Entre rabbi Siméon ben Sjétah, celui qui, dit-on, fit exécuter les 70 sorcières d’Ascalon, d’une part, et rabbi Aqiba, d’autre part, le plus grand savant du judaïsme talmudique, Josy est une sorte de réincarnation du second. On oublie parfois que, sous la contrainte d’événements dramatiques, la religion d’Israël a vécu une véritable révolution copernicienne en passant du judaïsme du temple (culte sacrificiel) au judaïsme de la Tora (avoda she ba-lév)et de la prière (aréshét sefaténou).
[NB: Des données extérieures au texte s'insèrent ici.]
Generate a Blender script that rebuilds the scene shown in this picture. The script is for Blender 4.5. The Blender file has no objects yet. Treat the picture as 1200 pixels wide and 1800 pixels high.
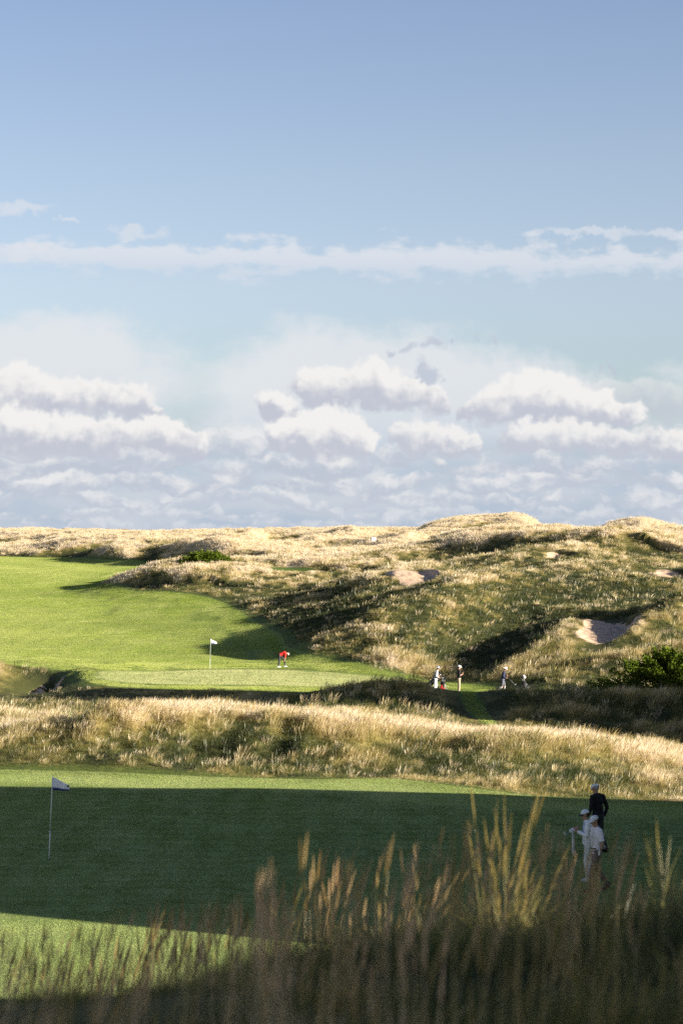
import bpy, bmesh, math, random, os
import numpy as np
from mathutils import Vector, Matrix, Quaternion

scene = bpy.context.scene
COL = scene.collection
random.seed(7)
RS = np.random.RandomState(11)
F = 4250.0            # focal length in photograph pixels (85 mm on a 36 mm tall frame)
HY = 935.0            # where eye level falls
EYE = 10.0

# ------------------------------------------------------------------ camera
cam_d = bpy.data.cameras.new('camera')
cam = bpy.data.objects.new('camera', cam_d)
COL.objects.link(cam)
cam.location = (0, 0, EYE)
cam.rotation_euler = (math.radians(90) + math.atan((HY - 900) / F), 0, 0)
cam_d.sensor_fit = 'VERTICAL'
cam_d.sensor_height = 36.0
cam_d.sensor_width = 24.0
cam_d.lens = 85.0
cam_d.clip_start = 0.1
cam_d.clip_end = 20000
cam_d.dof.use_dof = True
cam_d.dof.focus_distance = 150.0
cam_d.dof.aperture_fstop = 3.4
cam_d.dof.aperture_blades = 9
scene.camera = cam

# ------------------------------------------------------------------ exposure
scene.view_settings.view_transform = 'Standard'
scene.view_settings.look = 'None'
scene.view_settings.gamma = 1.0
EXPO = 1.58
scene.view_settings.exposure = EXPO
scene.view_settings.use_curve_mapping = False
scene.render.engine = 'CYCLES'
cy = scene.cycles
cy.max_bounces = 5
cy.diffuse_bounces = 3
cy.glossy_bounces = 2
cy.transmission_bounces = 4
cy.transparent_max_bounces = 6
cy.use_denoising = False
cy.denoiser = 'OPENIMAGEDENOISE'
cy.denoising_input_passes = 'RGB_ALBEDO_NORMAL'
cy.denoising_prefilter = 'ACCURATE'
cy.sample_clamp_indirect = 4.0
cy.adaptive_threshold = 0.01

# ------------------------------------------------------------------ sun
SUN_EL = math.radians(13.5)
SUN_H = Vector((0.908, -0.418, 0)).normalized()
SUN = Vector((SUN_H.x * math.cos(SUN_EL), SUN_H.y * math.cos(SUN_EL), math.sin(SUN_EL)))
sun_d = bpy.data.lights.new('sun', 'SUN')
sun_d.energy = 5.0
sun_d.angle = math.radians(0.5)
sun_d.color = (1.0, 0.90, 0.75)
sun = bpy.data.objects.new('sun', sun_d)
sun.rotation_euler = (-SUN).to_track_quat('-Z', 'Y').to_euler()
sun.location = (60, -10, 60)
COL.objects.link(sun)


# ------------------------------------------------------------------ node helper
class S:
    """a socket that can be written into expressions"""
    def __init__(self, g, sock): self.g, self.s = g, sock
    def __add__(self, o): return self.g.m('ADD', self, o)
    __radd__ = __add__
    def __sub__(self, o): return self.g.m('SUBTRACT', self, o)
    def __rsub__(self, o): return self.g.m('SUBTRACT', o, self)
    def __mul__(self, o): return self.g.m('MULTIPLY', self, o)
    __rmul__ = __mul__
    def __truediv__(self, o): return self.g.m('DIVIDE', self, o)
    def __rtruediv__(self, o): return self.g.m('DIVIDE', o, self)
    def __pow__(self, o): return self.g.m('POWER', self, o)


class G:
    def __init__(self, tree):
        self.t = tree
        tree.nodes.clear()
    def node(self, typ, **kw):
        n = self.t.nodes.new(typ)
        for k, v in kw.items(): setattr(n, k, v)
        return n
    def put(self, sock, v):
        if isinstance(v, S): self.t.links.new(v.s, sock)
        elif v is not None: sock.default_value = v
    def m(self, op, *a, clamp=False):
        n = self.node('ShaderNodeMath', operation=op, use_clamp=clamp)
        for i, v in enumerate(a): self.put(n.inputs[i], v)
        return S(self, n.outputs[0])
    def v(self, op, *a):
        n = self.node('ShaderNodeVectorMath', operation=op)
        for i, v in enumerate(a):
            if op == 'SCALE' and i == 1: self.put(n.inputs['Scale'], v)
            else: self.put(n.inputs[i], v)
        return S(self, n.outputs['Value'] if op in ('DOT_PRODUCT', 'LENGTH', 'DISTANCE') else n.outputs['Vector'])
    def xyz(self, x, y, z=0.0):
        n = self.node('ShaderNodeCombineXYZ')
        for i, v in enumerate((x, y, z)): self.put(n.inputs[i], v)
        return S(self, n.outputs[0])
    def sep(self, v):
        n = self.node('ShaderNodeSeparateXYZ'); self.put(n.inputs[0], v)
        return [S(self, o) for o in n.outputs]
    def noise(self, vec, scale=1.0, detail=3.0, rough=0.5, dist=0.0, dim='3D', color=False, lac=2.0):
        n = self.node('ShaderNodeTexNoise', noise_dimensions=dim)
        self.put(n.inputs['Vector'], vec); self.put(n.inputs['Scale'], scale)
        self.put(n.inputs['Detail'], detail); self.put(n.inputs['Roughness'], rough)
        self.put(n.inputs['Distortion'], dist); self.put(n.inputs['Lacunarity'], lac)
        return S(self, n.outputs['Color' if color else 'Fac'])
    def voronoi(self, vec, scale=1.0, smooth=0.6, dim='2D', feature='SMOOTH_F1', detail=0.0, rough=0.5):
        n = self.node('ShaderNodeTexVoronoi', voronoi_dimensions=dim, feature=feature)
        self.put(n.inputs['Vector'], vec); self.put(n.inputs['Scale'], scale)
        self.put(n.inputs['Detail'], detail); self.put(n.inputs['Roughness'], rough)
        if feature == 'SMOOTH_F1': self.put(n.inputs['Smoothness'], smooth)
        return S(self, n.outputs['Distance'])
    def ss(self, x, a, b, to0=0.0, to1=1.0):
        """smoothstep of x from a to b"""
        n = self.node('ShaderNodeMapRange', interpolation_type='SMOOTHSTEP')
        self.put(n.inputs[0], x); self.put(n.inputs[1], a); self.put(n.inputs[2], b)
        self.put(n.inputs[3], to0); self.put(n.inputs[4], to1)
        return S(self, n.outputs[0])
    def lin(self, x, a, b, to0=0.0, to1=1.0):
        n = self.node('ShaderNodeMapRange')
        self.put(n.inputs[0], x); self.put(n.inputs[1], a); self.put(n.inputs[2], b)
        self.put(n.inputs[3], to0); self.put(n.inputs[4], to1)
        return S(self, n.outputs[0])
    def mix(self, f, a, b, mode='MIX'):
        n = self.node('ShaderNodeMix', data_type='RGBA', blend_type=mode)
        self.put(n.inputs[0], f)
        for i, v in ((6, a), (7, b)):
            if isinstance(v, tuple) and len(v) == 3: v = v + (1,)
            self.put(n.inputs[i], v)
        return S(self, n.outputs[2])
    def ramp(self, f, stops, interp='LINEAR'):
        n = self.node('ShaderNodeValToRGB')
        cr = n.color_ramp; cr.interpolation = interp
        while len(cr.elements) < len(stops): cr.elements.new(0.5)
        for e, (p, c) in zip(cr.elements, stops):
            e.position = p; e.color = tuple(c) + (1,)
        self.put(n.inputs[0], f)
        return S(self, n.outputs[0])
    def attr(self, name, out='Fac'):
        n = self.node('ShaderNodeAttribute', attribute_name=name)
        return S(self, n.outputs[out])
    def pos(self):
        return S(self, self.node('ShaderNodeNewGeometry').outputs['Position'])
    def rnd(self):
        return S(self, self.node('ShaderNodeObjectInfo').outputs['Random'])
    def bump(self, h, strength=0.5, dist=0.05):
        n = self.node('ShaderNodeBump')
        self.put(n.inputs['Strength'], strength); self.put(n.inputs['Distance'], dist); self.put(n.inputs['Height'], h)
        return S(self, n.outputs[0])
    def principled(self, **kw):
        n = self.node('ShaderNodeBsdfPrincipled')
        for k, v in kw.items():
            k = k.replace('_', ' ')
            if isinstance(v, tuple) and len(v) == 3: v = v + (1,)
            self.put(n.inputs[k], v)
        return n
    def out(self, shader):
        o = self.node('ShaderNodeOutputMaterial')
        self.t.links.new(shader if not isinstance(shader, S) else shader.s, o.inputs['Surface'])


def new_mat(name):
    m = bpy.data.materials.new(name); m.use_nodes = True
    return m, G(m.node_tree)


# ------------------------------------------------------------------ sky
world = bpy.data.worlds.new('World')
scene.world = world
world.use_nodes = True
g = G(world.node_tree)
tc = g.node('ShaderNodeTexCoord')
D = S(g, tc.outputs['Generated'])
dx, dy, dz = g.sep(D)
hor = g.m('SQRT', dx * dx + dy * dy)
az = g.m('ARCTAN2', dx, dy)                       # 0 straight ahead, + to the right
el = g.m('ARCTAN2', dz, hor)
U = az * F + 600.0
V = HY - el * F
sky = g.node('ShaderNodeTexSky', sky_type='NISHITA')
sky.sun_disc = False
sky.sun_elevation = SUN_EL
sky.sun_rotation = math.atan2(SUN_H.x, SUN_H.y)
sky.altitude = 20
sky.air_density = 1.0
sky.dust_density = 0.6
sky.ozone_density = 2.0
skyc = S(g, sky.outputs[0])
# how deep the blue is by height above the horizon, going on to the zenith
tint = g.ramp(g.lin(el, 0.0, 1.0), [(0.0, (0.72, 0.86, 1.24)), (0.05, (0.92, 0.98, 1.27)), (0.10, (1.22, 1.08, 1.23)), (0.15, (1.24, 1.07, 1.15)),
                                    (0.21, (1.15, 1.0, 1.10)), (0.4, (0.66, 0.68, 0.86)), (1.0, (0.42, 0.48, 0.66))])
skyc = g.mix(1.0, skyc, tint, 'MULTIPLY')

SKYK = 6.6667 * 2 ** EXPO     # the background strength is 1/SKYK


def lc(r, gr, b):
    """a brightness as seen, for the background node"""
    return tuple(SKYK * 2 ** -EXPO * ((c / 255.0 + 0.055) / 1.055) ** 2.4 for c in (r, gr, b)) + (1,)


def over(col, a, cc):
    return g.mix(a, col, cc)


UV = g.xyz(U, V)
warpA = g.v('SUBTRACT', g.noise(UV, 1 / 70.0, 4, 0.55, dim='2D', color=True), (0.5, 0.5, 0.5))
warpB = g.v('SUBTRACT', g.noise(UV, 1 / 17.0, 4, 0.6, dim='2D', color=True), (0.5, 0.5, 0.5))
warpC = g.v('SUBTRACT', g.noise(g.v('ADD', UV, (913.0, 377.0, 0.0)), 1 / 31.0, 2, 0.5, dim='2D', color=True), (0.5, 0.5, 0.5))
WV = g.v('ADD', UV, g.v('ADD', g.v('SCALE', warpA, 48.0), g.v('ADD', g.v('SCALE', warpB, 12.0), g.v('SCALE', warpC, 26.0))))
wu, wv_, _ = g.sep(WV)
white = lc(243, 241, 239)
veil = lc(228, 231, 235)
grey = lc(196, 200, 212)
col = skyc

# thin high veils
soft = g.noise(g.xyz(U * 0.5, V * 1.3), 1 / 150.0, 5, 0.55, dim='2D')


def ell(cx, cy_, rx, ry, p=WV):
    d = g.v('MULTIPLY', g.v('SUBTRACT', p, (cx, cy_, 0)), (1 / rx, 1 / ry, 0))
    return g.v('LENGTH', d)


def vmin(vals):
    r = vals[0]
    for x in vals[1:]: r = g.m('SMOOTH_MIN', r, x, 0.35)
    return r


hz = vmin([ell(60, 660, 350, 112), ell(620, 690, 300, 135), ell(-500, 640, 500, 90), ell(850, 700, 240, 90), ell(1500, 660, 320, 60)])
va = g.ss(hz + (soft - 0.5) * 0.9, 1.10, 0.60) * 0.88
col = over(col, va, veil)
# haze of thin cloud down to the horizon
low = g.ss(V + (soft - 0.5) * 160, 660, 830) * 0.85
col = over(col, low, g.mix(g.ss(soft, 0.35, 0.65), lc(184, 199, 219), lc(206, 214, 227)))

# long streak band
sn = g.noise(g.xyz(U * 0.42, V), 1 / 34.0, 5, 0.6, dim='2D')
cl = 458 + (U - 600) * 0.012
bh = g.ss(g.noise(g.xyz(U, 3.0), 1 / 130.0, 3, 0.55, dim='2D'), 0.30, 0.68, 13, 38)
bd = g.m('ABSOLUTE', V - cl) / bh
edge_l = g.ss(U, -120, 60)
ba = g.ss(bd + (sn - 0.5) * 3.2, 1.25, 0.30) * (0.25 + 0.75 * edge_l) * 0.72
col = over(col, ba, g.mix(g.ss(V - cl, -15, 25), lc(228, 230, 236), lc(214, 221, 232)))
sp = vmin([ell(40, 376, 62, 13), ell(118, 392, 26, 7), ell(1040, 414, 120, 9), ell(1180, 418, 90, 10), ell(235, 415, 60, 14), ell(60, 447, 50, 16), ell(-420, 500, 160, 16), ell(1700, 520, 180, 14)])
col = over(col, g.ss(sp + (sn - 0.5) * 1.6, 1.2, 0.35) * 0.62, lc(222, 226, 234))


# rows of small far cumulus, lowest and farthest first
lumpy = g.noise(UV, 1 / 120.0, 2, 0.5, dim='2D')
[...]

Patiemment, avec persévérance, servi par une grande érudition qu’il sait mettre à la portée de tous, Josy est vraiment le Monsieur judaïsme dont Adin Steinsalz a parlé hier… En fait, qu’on l’admette ou non, il est la véritable autorité spirituelle du lieu (mara de atra).
Aux yeux de ses millions de téléspectateurs, il a montré et montre encore que ce n’est pas la fonction qui crée la compétence et qu’il est l’homme qu’il faut là où il faut..
Pour finir, une phrase d’un collègue anglais qui est aussi un grand admirateur de Josy : rabbi Josy Eisenberg has jewish scholarship on his fingerprints (Josy est un érudit juif jusqu’au bout des ongles).
Et il a remis à l’honneur, l’adage talmudique dont Samson Raphaël Hirsch a fait son slogan : yafé talmud Tora im dérékh érets.
J’avais jadis évoqué avec Josy une phrase inoubliable de Martin Buber qui s’énonce ainsi : nous ne sommes pas une nation comme les autres, nous sommes l’exemplaire unique de notre espèce, nous sommes Israël.
Et cela fait un demi siècle que Josy s’en montre digne.